Scientists from North Carolina State University have invented a new way for cellular communication nodes in 5G systems to efficiently partition bandwidth. According to researchers, this will improve end-to-end data transmission rates. Simulations of this technology have already reached the international goal of 10 gigabits per second for areas with peak performance.
“End-to-end transfer means that the technology accounts for all of the connections between a data source and the end user. My technology, incorporating both hardware and software, is a framework that takes into account data transfer rates, wired and wireless bandwidth availability, and the power of base stations – or eNodeBs – in a 5G network. It then uses stochastic optimization modeling to determine the most efficient means of transferring and retrieving data – and it does this very quickly, without using a lot of computing power.”
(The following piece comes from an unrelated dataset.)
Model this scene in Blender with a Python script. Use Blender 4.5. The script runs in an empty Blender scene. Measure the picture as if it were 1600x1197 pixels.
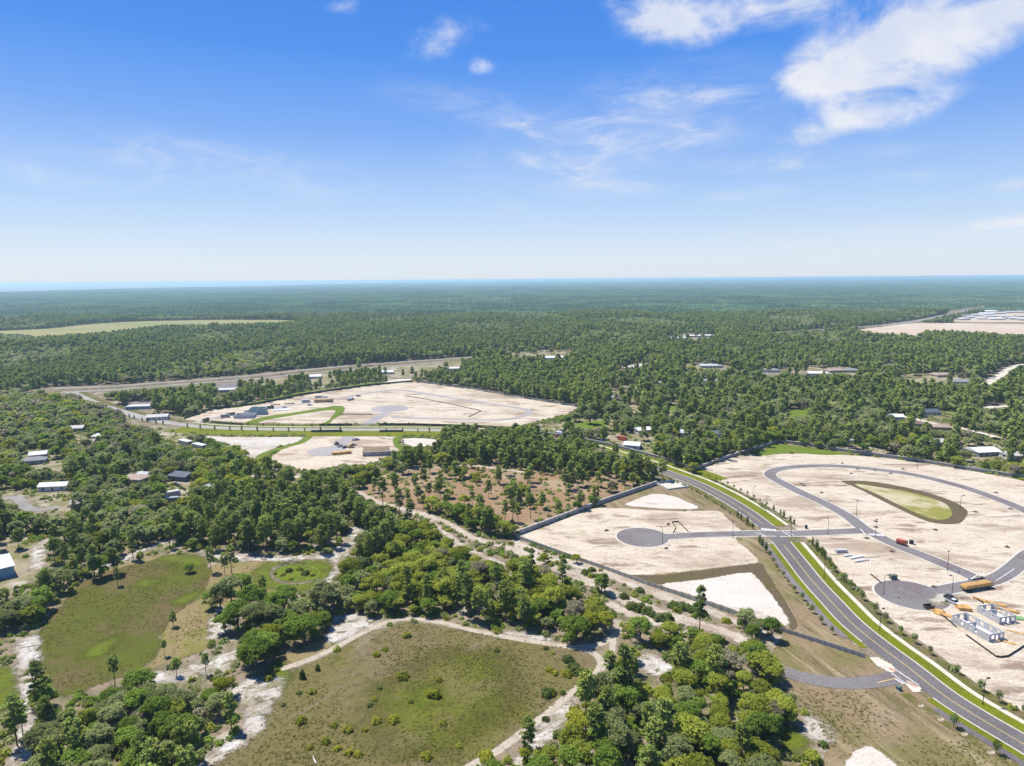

This technology takes end-to-end network slicing, and looks at it from the same perspective as that employed in wireless software-defined networking architectures. This allows scientists to jointly optimize every communication functionality available for both radio access as well as core networks. This helps to guarantee a congestion-free system with maximized data throughput.
To achieve this, scientists looked at virtualization across access and core network domains (commonly known as end-to-end) and introduced it to dedicated control units. These units included local baseband servers as well as high-level controllers. From there, a randomly virtualization problem is created, first ensuring that it is utility optimal. This helps to optimize congestion control, power slicing, and flow routing in one smooth step. At the same time it helps to handle system-level restraints and flow-queue stability.
Once the virtualization problem has been transformed into a more manageable form, a very special iterative network slicing algorithm is added to the mix. The algorithm uses a primal-dual Newton method with quadratic convergence. This helps to ensure resource-efficient virtualization thanks to control-unit coordination.
Scientists believe this groundbreaking technology, which will be presented in full on December 11 at IEEE GLOBECOM’18, could dramatically improve the ways and speed with which we communicate digitally.